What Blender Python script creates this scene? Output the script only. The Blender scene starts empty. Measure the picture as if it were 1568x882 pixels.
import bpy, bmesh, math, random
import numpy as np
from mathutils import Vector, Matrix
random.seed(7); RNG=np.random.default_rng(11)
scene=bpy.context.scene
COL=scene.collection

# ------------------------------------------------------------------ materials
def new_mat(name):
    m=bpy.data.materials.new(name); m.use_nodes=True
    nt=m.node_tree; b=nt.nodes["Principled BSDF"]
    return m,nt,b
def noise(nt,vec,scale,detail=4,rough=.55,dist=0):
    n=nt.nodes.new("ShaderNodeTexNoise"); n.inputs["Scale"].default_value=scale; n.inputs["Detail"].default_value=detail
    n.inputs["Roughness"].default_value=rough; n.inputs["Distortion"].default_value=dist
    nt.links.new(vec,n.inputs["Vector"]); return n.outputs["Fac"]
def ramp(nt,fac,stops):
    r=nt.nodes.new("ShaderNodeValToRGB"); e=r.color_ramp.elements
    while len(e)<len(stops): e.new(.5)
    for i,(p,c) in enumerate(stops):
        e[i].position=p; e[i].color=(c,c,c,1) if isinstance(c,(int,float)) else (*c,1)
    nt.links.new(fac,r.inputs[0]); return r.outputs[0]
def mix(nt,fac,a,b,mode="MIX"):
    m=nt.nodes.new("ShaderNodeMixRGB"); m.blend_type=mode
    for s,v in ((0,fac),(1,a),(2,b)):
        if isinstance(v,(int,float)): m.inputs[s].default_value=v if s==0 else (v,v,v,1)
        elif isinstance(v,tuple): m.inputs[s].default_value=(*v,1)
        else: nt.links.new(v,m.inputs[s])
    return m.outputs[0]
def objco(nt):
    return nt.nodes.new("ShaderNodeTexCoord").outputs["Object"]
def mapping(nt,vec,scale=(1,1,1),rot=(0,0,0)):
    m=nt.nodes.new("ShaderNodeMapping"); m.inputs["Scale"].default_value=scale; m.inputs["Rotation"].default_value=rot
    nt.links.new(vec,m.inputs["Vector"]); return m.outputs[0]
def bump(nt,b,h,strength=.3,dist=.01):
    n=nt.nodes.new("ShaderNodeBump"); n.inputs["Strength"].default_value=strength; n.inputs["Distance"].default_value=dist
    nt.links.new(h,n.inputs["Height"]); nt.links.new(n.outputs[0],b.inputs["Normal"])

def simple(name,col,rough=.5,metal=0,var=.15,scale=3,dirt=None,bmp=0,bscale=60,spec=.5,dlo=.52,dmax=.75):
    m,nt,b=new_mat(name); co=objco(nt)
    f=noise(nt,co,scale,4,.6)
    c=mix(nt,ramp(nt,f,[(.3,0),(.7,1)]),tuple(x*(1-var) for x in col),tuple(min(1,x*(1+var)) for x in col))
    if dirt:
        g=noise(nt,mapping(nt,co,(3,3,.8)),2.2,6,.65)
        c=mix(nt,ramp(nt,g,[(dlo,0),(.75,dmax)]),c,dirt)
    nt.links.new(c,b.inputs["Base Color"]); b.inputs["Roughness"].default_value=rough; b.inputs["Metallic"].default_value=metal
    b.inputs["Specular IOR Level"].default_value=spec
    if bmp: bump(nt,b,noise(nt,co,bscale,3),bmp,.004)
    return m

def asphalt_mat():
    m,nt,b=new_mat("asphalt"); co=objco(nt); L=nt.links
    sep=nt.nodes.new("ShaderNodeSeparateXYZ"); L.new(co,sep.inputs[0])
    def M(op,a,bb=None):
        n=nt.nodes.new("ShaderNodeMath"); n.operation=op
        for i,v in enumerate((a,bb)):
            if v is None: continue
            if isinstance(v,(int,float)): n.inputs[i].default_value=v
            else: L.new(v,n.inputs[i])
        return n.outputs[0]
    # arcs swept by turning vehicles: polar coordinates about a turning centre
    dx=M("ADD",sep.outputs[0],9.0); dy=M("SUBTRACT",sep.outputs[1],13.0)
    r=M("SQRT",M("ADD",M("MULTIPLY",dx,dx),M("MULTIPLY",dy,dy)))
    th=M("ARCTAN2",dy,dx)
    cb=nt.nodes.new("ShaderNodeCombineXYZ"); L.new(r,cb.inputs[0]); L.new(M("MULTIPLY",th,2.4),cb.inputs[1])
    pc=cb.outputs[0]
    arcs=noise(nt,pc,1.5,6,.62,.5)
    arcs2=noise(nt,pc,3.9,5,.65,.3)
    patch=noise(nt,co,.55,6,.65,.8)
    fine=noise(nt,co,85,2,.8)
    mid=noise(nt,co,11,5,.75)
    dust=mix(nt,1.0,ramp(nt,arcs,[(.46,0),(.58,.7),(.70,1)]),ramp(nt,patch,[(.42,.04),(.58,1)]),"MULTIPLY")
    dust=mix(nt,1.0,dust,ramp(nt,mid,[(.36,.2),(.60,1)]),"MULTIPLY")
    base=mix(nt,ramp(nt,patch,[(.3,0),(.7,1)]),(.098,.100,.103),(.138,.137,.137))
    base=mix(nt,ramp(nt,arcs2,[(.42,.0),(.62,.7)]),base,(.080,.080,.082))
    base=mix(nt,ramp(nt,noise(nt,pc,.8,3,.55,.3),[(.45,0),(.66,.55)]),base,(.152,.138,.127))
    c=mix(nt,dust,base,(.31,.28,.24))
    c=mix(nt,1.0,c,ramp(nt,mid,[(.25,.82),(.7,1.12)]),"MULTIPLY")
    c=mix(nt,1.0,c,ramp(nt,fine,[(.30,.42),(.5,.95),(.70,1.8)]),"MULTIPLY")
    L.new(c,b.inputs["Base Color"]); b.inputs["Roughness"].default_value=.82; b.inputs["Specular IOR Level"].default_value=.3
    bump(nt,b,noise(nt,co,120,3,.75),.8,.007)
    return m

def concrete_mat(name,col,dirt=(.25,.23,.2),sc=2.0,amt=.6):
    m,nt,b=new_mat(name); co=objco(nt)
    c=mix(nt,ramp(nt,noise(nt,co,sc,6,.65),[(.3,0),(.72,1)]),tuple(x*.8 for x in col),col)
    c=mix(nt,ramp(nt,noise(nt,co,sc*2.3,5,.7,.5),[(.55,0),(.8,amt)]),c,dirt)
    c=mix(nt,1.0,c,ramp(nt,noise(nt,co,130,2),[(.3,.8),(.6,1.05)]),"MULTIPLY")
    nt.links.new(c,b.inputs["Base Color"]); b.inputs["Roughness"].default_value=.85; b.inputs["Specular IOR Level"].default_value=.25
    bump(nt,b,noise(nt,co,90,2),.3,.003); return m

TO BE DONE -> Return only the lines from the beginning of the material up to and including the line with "COL=scene.collection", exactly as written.

PROBLEM SOLUTION ->
What Blender Python script creates this scene? Output the script only. The Blender scene starts empty. Measure the picture as if it were 1568x882 pixels.
import bpy, bmesh, math, random
import numpy as np
from mathutils import Vector, Matrix
random.seed(7); RNG=np.random.default_rng(11)
scene=bpy.context.scene
COL=scene.collection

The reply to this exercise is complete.